Laura Erickson's For the Birds

Wednesday, August 13, 2014

My Father-in-Law

Quarry Point
"Dad's Rock"--Quarry Point, Port Wing, Wisconsin
August 14, 2014, would have been my father-in-law’s 98th birthday. He was a quiet man, but had a wonderfully wry sense of humor. Back when Russ and I were dating in high school, sometimes I’d be invited for dinner. I didn’t often want seconds, and Russ’s mom would comment that I ate like a bird. Every time, Russ’s dad gave me a quick smile and piped in, “No she doesn’t. She uses a fork just like anybody else.” His name was Ellwood and at the time I called him Mr. Erickson, but when Russ and I got married, it was ever so easy to start calling him Dad.

1989 Mom, Dad, Joey and Katie at bird house
Russ's mom and dad, Joey and Tommy. (Katie's off to the side.)

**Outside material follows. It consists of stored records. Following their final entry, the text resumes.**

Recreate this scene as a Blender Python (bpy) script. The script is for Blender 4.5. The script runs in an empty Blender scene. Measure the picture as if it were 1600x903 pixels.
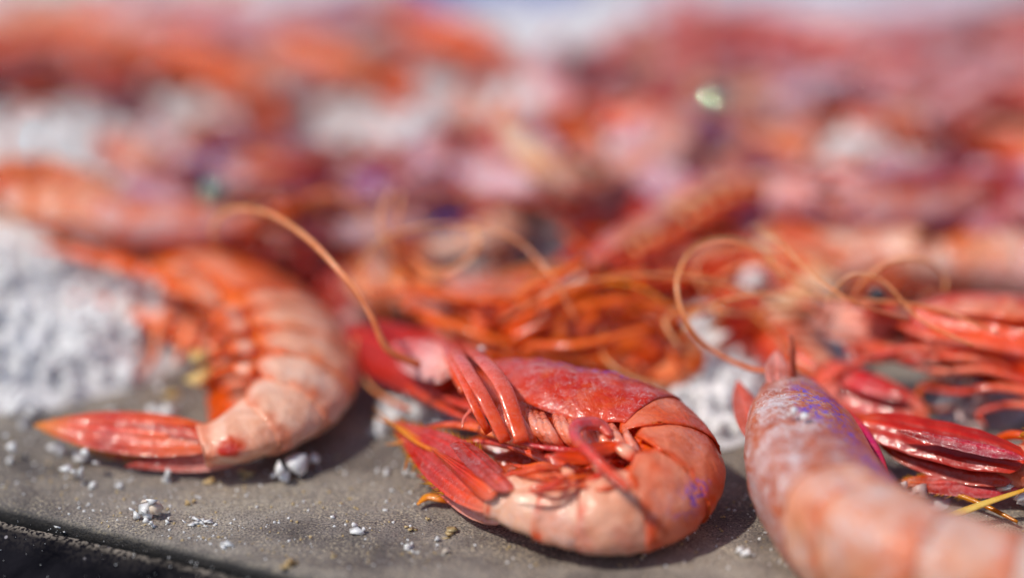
import bpy, bmesh, math, random
import numpy as np
from mathutils import Vector
random.seed(7); rng = np.random.default_rng(7)
R = math.radians
sc = bpy.context.scene
CM = 0.01
# ------------------------------------------------------------------ camera (all lengths authored in cm)
PITCH = R(22.0); CAMH = 22.0; FPX = 4000.0; FOCUS = 47.8
cam_d = bpy.data.cameras.new('camera'); cam = bpy.data.objects.new('camera', cam_d); sc.collection.objects.link(cam)
cam.location = (0, 0, CAMH*CM); cam.rotation_euler = (math.pi/2-PITCH, 0, 0)
cam_d.sensor_width = 36; cam_d.lens = 90; cam_d.clip_start = 0.02; cam_d.clip_end = 50
cam_d.dof.use_dof = True; cam_d.dof.focus_distance = FOCUS*CM; cam_d.dof.aperture_fstop = 2.7
sc.camera = cam
# ------------------------------------------------------------------ light
SUN_EL, SUN_AZ = R(54), R(-118)          # azimuth from +Y towards +X
w = bpy.data.worlds.new('World'); sc.world = w; w.use_nodes = True
wn = w.node_tree; bg = wn.nodes['Background']
sky = wn.nodes.new('ShaderNodeTexSky'); sky.sky_type = 'NISHITA'; sky.sun_disc = False
sky.sun_elevation = SUN_EL; sky.sun_rotation = SUN_AZ
wn.links.new(sky.outputs[0], bg.inputs[0]); bg.inputs[1].default_value = 0.11
sd = bpy.data.lights.new('sun', 'SUN'); sun = bpy.data.objects.new('sun', sd); sc.collection.objects.link(sun)
sd.energy = 2.9; sd.angle = R(1.6); sd.color = (1, .93, .82)
dirv = Vector((math.sin(SUN_AZ)*math.cos(SUN_EL), math.cos(SUN_AZ)*math.cos(SUN_EL), math.sin(SUN_EL)))
sun.rotation_euler = dirv.to_track_quat('Z', 'Y').to_euler()
sc.view_settings.view_transform = 'Standard'; sc.view_settings.look = 'None'
sc.view_settings.exposure = 0.06; sc.view_settings.gamma = 1
sc.cycles.use_denoising = True; sc.cycles.max_bounces = 7; sc.cycles.caustics_reflective = False; sc.cycles.caustics_refractive = False
sc.cycles.sample_clamp_indirect = 5

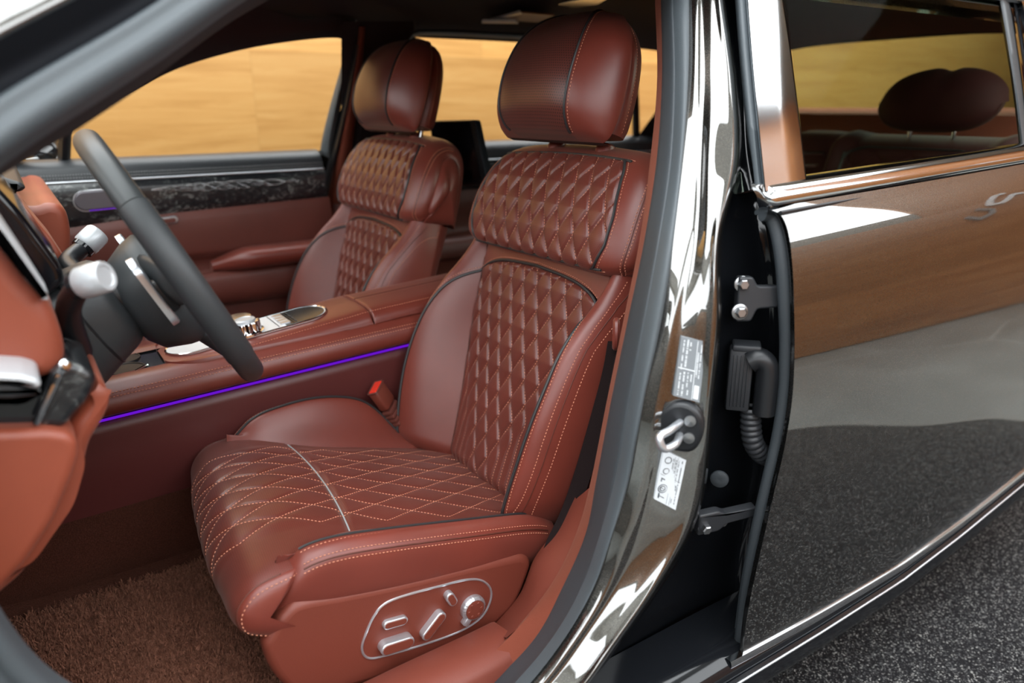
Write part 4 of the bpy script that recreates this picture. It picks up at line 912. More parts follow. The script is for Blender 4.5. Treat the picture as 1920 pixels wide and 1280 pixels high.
# wiring plug and boot
c0 = on_side(1386, 708, .088); n = np.array([-.75, -.66, 0.]); n /= np.linalg.norm(n); tx = np.array([.66, -.75, 0.])
m = MB(); m.box(c0, (.034, .030, .096), R=np.stack([tx, n, (0, 0, 1)], 1), bev=.004); m.box(c0+np.array([0, 0, .050])+tx*.006, (.040, .034, .010), R=np.stack([tx, n, (0, 0, 1)], 1), bev=.003)
for k in range(5): m.box(c0-tx*.010+tx*.005*k+n*.0155, (.0022, .003, .08), R=np.stack([tx, n, (0, 0, 1)], 1), bev=.0008)
wp = m.build('wiring_plug', M['hinge_black'], door, 'black ribbed plug housing')
p0_ = c0+tx*.024+n*.012+np.array([0, 0, .030]); m = MB(); m.tube(cr([p0_-tx*.012, p0_+np.array([0, 0, .006]), p0_+tx*.012+np.array([0, 0, -.006]), p0_+tx*.014+np.array([0, 0, -.04]), p0_+tx*.014+np.array([0, 0, -.078])], 30), .0165, 14); m.build('boot_elbow', M['black'], wp)
ctr = cr([on_side(1408, 762, .075), on_side(1408, 800, .072), on_side(1413, 830, .068), on_side(1428, 850, .066), on_side(1450, 858, .07)], 120)
rr = .0135+.0026*np.abs(np.sin(np.linspace(0, 15*PI, 120))); m = MB(); m.tube(ctr, rr, 16); m.build('corrugated_boot', M['hinge_black'], wp, 'corrugated rubber cable boot', smooth=180)

# ------------------------------------------------------------------ far side
def far_y(z): return -side_y(z)-.095
def on_far(u, v, off=0.0):
    d = ray(u, v); lo, hi = 1.2, 5.0
    for _ in range(50):
        mdl = .5*(lo+hi); p = CAM_POS+d*mdl
        if p[1] < far_y(p[2])-off: lo = mdl
        else: hi = mdl
    return CAM_POS+d*lo
def fstrip(name, parent, A, Bc, offs, mat, label=None, n=40, smooth=60):
    cs = [[(a[0]+(b[0]-a[0])*k, a[1]+(b[1]-a[1])*k) for a, b in zip(A, Bc)] for k in np.linspace(0, 1, len(offs))]
    G = np.array([cr(np.array([on_far(u, v, o) for u, v in c]), n) for c, o in zip(cs, offs)]); m = MB(); m.grid(G); return m.build(name, mat, parent, label, smooth)
fd = empty('car_door', (-.45, .80, .30), 'far front passenger door with dark burl strip, seen behind the steering wheel', 'car door', 'car doors')
WT_ = [(-20, 345), (20, 312), (60, 276), (100, 250), (161, 216), (235, 178), (319, 135), (386, 111), (470, 90), (560, 76), (625, 71), (648, 76), (656, 90)]
# belt pad, stitching, chrome line, burl, leather
x = np.linspace(-1.02, -.105, 60)
def band(sec): return np.array([np.stack([x, np.full(60, y), np.full(60, z)], 1) for y, z in sec])
m = MB(); m.grid(band(cr([(.835, .985), (.815, .993), (.785, .990), (.762, .975), (.752, .955), (.748, .940)], 24))); m.build('belt_pad', M['black_leather'], fd, 'black leather window ledge', smooth=80)
m = MB()
for z, y in ((.9555, .7515), (.9475, .7490)): stitches(m, np.stack([x, np.full(60, y), np.full(60, z)], 1), np.tile([0, -1., .1], (60, 1)), .0065, .0042, .0008)
m.build('stitching', M['thread_grey'], fd, 'pale grey thread', smooth=None)
m = MB(); m.grid(band(cr([(.752, .9405), (.7445, .9395), (.7435, .9360), (.747, .9345)], 12))); m.build('trim_strip', M['satin'], fd, 'thin silver strip', smooth=60)
zf = np.interp(x, [-1.02, -.80, -.60, -.12], [.815, .822, .838, .852])
def band2(sec): return np.array([np.stack([x, np.full(60, y), zf+(.935-zf)*k], 1) for y, k in sec])
m = MB(); m.grid(band2(cr([(.747, 1.0), (.738, .85), (.735, .5), (.738, .15), (.744, 0)], 20))); m.build('burl_strip', M['burl'], fd, 'dark burl veneer with pale figure', smooth=80)
m = MB()
for k in range(5):
    xx = np.linspace(-.60, -.19, 90); env = np.sin(np.clip((xx+.60)/.41, 0, 1)*PI)**.7; z = .893+.012*env*np.sin((xx+.60)*(34+5*k)+k*1.3); m.tube(np.stack([xx, np.full(90, .7345), z+.014], 1), .0005, 4)
m.build('inlay_line', M['knurl'], fd, 'fine silver wave inlay')
m = MB(); m.prism(pill(-.712, .890, .150, .050, .03), (0, .7375, 0), (1, 0, 0), (0, 0, 1), (0, -1, 0), .008, bev=.004); hd_ = m.build('door_speaker', M['grille'], fd, 'grey capsule grille')
q = pill(-.712, .890, .152, .052, .03); m = MB(); m.tube(np.stack([q[:, 0], np.full(len(q), .7325), q[:, 1]], 1), .0013, 6, closed=True); m.build('speaker_rim', M['satin'], hd_, 'silver rim')
m = MB(); m.tube(np.array([(x_, .7310, .890-.0245+.03*(x_+.700)) for x_ in np.linspace(-.755, -.645, 20)]), .0012, 6); m.build('speaker_light', M['purple'], hd_, 'thin purple light line')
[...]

My in-laws spent vacations fixing up a little place in Port Wing, Wisconsin, where they moved permanently when my father-in-law retired in 1979. I loved Port Wing even before I became a birder, but it became ever so much richer when I discovered its avian treasures. When my father-in-law went fishing on the Flag River, I often tagged along. We’d spend hours at the streamside without talking. He focused on brook trout, I on warblers and thrushes, but our shared love of being together in that beautiful place didn’t need words.

He also often fished in Lake Superior, from a big rock jutting into the lake just beyond the Quarry Beach. When I got there on my long walks, I’d sit down on the rock for a companionable few minutes. Sometimes my mother-in-law would send him off with lunch or snacks for both of us. As we ate, we’d tell each other how the fishing and birding were going. Before I got back to my walk, I’d point out a group of baby mergansers or a couple of Spotted Sandpipers as he started casting again.

When I came back to the house tired after walking 8 or 12 miles, he’d tease me, saying he could see birds closer just sitting in his chair watching his bird feeders and Marty Stauffer. When he’d complain about all the Blue Jays pigging out at those feeders, I’d tease him right back. When I talked about Blue Jays on my radio program, I often mentioned a fictitious organization, the “Port Wing Blue Jay Haters,” and for Christmas one year, I created a poster for him showing a Blue Jay circled in red with a red slash through it above the words, “Port Wing Blue Jay Haters. Ellwood Erickson, President.” He got a big kick out of that.

Port Wing Blue Jay Haters

One year I put a poem on his birthday card:
There once was an angler named Ellwood
Who fished up in Port Wing, not Bellwood.
   He cast out his line,
   Caught a large branch of pine,
And angrily muttered, “Oh, hell! Wood!”
He got the hugest kick out of that, perhaps especially because of the naughty rhyme.

My father-in-law died in 1992, but whenever I see a Great Gray Owl, I think of one particular one sitting on the fencepost not too far from the house when I was returning after a long winter walk. I rushed in yelling, “There’s a Great Gray Owl on the fencepost!” and he raced out the door, not even grabbing his coat, to see it. I think of him whenever I see Blue Jays. And whenever I’m taking a walk in Port Wing and come to Quarry Beach, there he is, a solitary and beloved figure, lowering his rod and reel to wave to me.